====== Data lines ======

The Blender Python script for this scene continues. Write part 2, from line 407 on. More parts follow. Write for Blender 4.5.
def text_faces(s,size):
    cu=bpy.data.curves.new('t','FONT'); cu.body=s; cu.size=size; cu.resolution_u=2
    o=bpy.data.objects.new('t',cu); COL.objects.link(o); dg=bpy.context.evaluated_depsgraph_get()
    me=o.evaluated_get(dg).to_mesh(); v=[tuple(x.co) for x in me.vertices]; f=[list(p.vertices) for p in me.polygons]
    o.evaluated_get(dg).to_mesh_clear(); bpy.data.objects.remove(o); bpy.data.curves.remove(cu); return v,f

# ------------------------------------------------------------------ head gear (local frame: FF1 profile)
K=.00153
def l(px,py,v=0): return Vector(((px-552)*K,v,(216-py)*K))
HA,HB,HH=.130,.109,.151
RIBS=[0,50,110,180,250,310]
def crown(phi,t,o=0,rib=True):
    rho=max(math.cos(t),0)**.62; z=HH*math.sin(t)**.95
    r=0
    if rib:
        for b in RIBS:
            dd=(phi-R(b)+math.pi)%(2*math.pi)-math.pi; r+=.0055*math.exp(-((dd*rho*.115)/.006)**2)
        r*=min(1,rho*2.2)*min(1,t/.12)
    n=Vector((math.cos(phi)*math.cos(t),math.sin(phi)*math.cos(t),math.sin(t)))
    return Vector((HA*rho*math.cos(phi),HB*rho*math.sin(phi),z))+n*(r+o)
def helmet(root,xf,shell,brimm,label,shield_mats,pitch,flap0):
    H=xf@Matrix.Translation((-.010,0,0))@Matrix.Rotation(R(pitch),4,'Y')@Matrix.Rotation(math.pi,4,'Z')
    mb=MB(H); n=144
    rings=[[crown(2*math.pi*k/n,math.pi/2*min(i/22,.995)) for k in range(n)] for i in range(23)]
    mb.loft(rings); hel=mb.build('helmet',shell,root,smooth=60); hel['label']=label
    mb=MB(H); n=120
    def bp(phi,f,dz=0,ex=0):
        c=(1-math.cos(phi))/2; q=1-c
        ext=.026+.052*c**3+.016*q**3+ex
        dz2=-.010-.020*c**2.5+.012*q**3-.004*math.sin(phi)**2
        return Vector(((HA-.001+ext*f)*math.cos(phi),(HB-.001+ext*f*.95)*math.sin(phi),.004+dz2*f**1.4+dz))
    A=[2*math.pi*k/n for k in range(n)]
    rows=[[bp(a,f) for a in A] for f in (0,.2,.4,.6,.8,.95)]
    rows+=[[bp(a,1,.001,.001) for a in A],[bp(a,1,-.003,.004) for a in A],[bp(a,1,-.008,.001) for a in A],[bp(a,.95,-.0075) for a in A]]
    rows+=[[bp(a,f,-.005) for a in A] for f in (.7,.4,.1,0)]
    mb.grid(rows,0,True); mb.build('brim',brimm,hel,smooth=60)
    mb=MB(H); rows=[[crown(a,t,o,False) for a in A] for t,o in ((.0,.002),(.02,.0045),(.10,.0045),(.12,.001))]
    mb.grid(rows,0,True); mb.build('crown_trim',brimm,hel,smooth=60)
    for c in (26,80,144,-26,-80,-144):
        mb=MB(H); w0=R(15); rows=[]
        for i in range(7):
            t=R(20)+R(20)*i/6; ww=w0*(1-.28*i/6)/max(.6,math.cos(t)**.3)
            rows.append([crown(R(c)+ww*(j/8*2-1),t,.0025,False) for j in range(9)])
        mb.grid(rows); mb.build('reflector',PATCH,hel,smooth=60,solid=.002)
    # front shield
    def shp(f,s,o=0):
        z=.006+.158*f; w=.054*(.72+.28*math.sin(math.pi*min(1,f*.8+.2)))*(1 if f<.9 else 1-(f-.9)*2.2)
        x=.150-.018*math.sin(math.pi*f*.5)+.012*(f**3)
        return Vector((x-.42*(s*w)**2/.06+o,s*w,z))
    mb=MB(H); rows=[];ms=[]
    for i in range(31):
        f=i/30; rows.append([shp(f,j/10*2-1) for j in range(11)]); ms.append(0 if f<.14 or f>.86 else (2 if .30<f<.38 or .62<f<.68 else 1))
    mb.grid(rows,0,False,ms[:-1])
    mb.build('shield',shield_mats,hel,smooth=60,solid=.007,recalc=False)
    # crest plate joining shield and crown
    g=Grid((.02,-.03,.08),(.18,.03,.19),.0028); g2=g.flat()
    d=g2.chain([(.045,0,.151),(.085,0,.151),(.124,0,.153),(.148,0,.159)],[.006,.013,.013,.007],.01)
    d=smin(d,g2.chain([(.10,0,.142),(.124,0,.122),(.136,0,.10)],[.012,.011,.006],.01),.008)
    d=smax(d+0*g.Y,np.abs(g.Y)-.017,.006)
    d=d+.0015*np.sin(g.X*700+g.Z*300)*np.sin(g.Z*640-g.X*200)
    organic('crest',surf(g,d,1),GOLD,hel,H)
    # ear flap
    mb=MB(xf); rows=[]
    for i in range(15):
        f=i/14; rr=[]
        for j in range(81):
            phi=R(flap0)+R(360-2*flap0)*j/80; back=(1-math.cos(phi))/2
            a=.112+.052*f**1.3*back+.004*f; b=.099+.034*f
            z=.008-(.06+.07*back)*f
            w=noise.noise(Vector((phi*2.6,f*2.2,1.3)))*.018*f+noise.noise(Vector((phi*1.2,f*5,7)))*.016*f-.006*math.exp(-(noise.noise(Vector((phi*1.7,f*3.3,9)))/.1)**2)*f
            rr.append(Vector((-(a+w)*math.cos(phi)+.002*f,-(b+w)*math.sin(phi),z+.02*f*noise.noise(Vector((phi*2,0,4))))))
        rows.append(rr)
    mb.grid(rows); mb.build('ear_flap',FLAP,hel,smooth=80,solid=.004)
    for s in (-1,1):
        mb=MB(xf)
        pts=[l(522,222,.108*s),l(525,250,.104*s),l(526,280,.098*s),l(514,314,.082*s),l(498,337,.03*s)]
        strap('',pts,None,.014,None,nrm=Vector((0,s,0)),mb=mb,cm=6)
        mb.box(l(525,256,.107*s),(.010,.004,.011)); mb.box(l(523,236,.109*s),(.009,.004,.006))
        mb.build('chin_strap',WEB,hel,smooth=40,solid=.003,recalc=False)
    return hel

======

* [Job]
Please reproduce exactly the lines above, beginning with the first and ending with the line that contains "bpy.data.curves.remove(cu); return v,f", and include nothing outside that range.

* [Final answer]
The Blender Python script for this scene continues. Write part 2, from line 407 on. More parts follow. Write for Blender 4.5.
def text_faces(s,size):
    cu=bpy.data.curves.new('t','FONT'); cu.body=s; cu.size=size; cu.resolution_u=2
    o=bpy.data.objects.new('t',cu); COL.objects.link(o); dg=bpy.context.evaluated_depsgraph_get()
    me=o.evaluated_get(dg).to_mesh(); v=[tuple(x.co) for x in me.vertices]; f=[list(p.vertices) for p in me.polygons]
    o.evaluated_get(dg).to_mesh_clear(); bpy.data.objects.remove(o); bpy.data.curves.remove(cu); return v,f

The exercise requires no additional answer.